Business
Nigeria’s digital economy projected to hit $16bn by 2030, says LBS

The Lagos Business School (LBS) has projected that Nigeria’s e-commerce market will exceed $16 billion by 2030, stressing that digital transformation remains central to the country’s economic future.
Speaking on Saturday at the 35th annual conference of the Finance Correspondents Association of Nigeria (FICAN) in Lagos, the Dean of LBS, Professor Olayinka David-West, represented by Professor Akintola Owolabi of the Department of Cost and Management Accounting, said Nigeria stands on the brink of a digital revolution capable of reshaping commerce, livelihoods, and service delivery.
She noted that internet penetration stood at 43.5 per cent as of March 2024, with over 163 million Nigerians online, while the telecommunications sector contributes 18 to 20 per cent to GDP. “This digital revolution transcends statistics; it reshapes commerce, services, and livelihoods,” she said.
Platforms such as Jumia and Konga, she added, continue to fuel e-commerce growth, while logistics startups like Kwik and GIGL illustrate how digital technologies are spawning new value chains, enhancing efficiency, and expanding economic opportunities.
Nigeria’s fintech sector remains a standout performer, attracting over $2 billion in investments in 2024 to consolidate its position as Africa’s financial technology powerhouse. Leading banks including Access Bank and GTBank are increasingly adopting Artificial Intelligence (AI) and Machine Learning (ML) to improve fraud detection, credit scoring, customer support, and personalised banking services.
David-West also highlighted taxation as both a challenge and opportunity in the digital economy. Since January 2022, Nigeria has imposed a 6 per cent Digital Services Tax (DST) on non-resident providers, alongside VAT on foreign digital services. The N50 electronic money transfer levy on transactions of N10,000 and above has also become a notable revenue stream.
“Digital payments and mobile money can help formalise vast informal sectors, improve tax compliance, and integrate businesses into financial systems,” she explained.
Despite the opportunities, she warned that challenges such as weak infrastructure, poor electricity supply, limited broadband access in rural areas, and digital skills gaps must be addressed. She called for regulators to strike a balance between innovation and consumer protection as technology adoption accelerates.

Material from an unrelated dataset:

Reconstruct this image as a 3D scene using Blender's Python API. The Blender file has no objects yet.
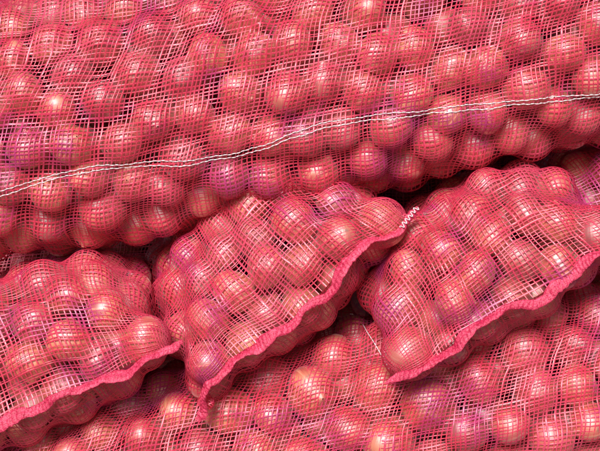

FICAN chairman, Mr. Chima Titus, described the digital economy as the “backbone of modern growth,” noting that ICT contributed 18.3 per cent to GDP in the second quarter of 2025, while digital payment transactions surpassed N600 trillion in the first half of the year, a 22 per cent increase year-on-year. Mobile money usage, he added, has reached over 73 million Nigerians, extending financial services to rural areas.
He also cited the Central Bank of Nigeria’s Payment System Vision 2020, which provides a framework for AI-driven innovations, blockchain settlements, and cross-border digital payments under the African Continental Free Trade Area.
“No robust digital economy can flourish without an equitable and effective tax framework,” Titus said, underscoring the need for a balanced approach to policy and innovation.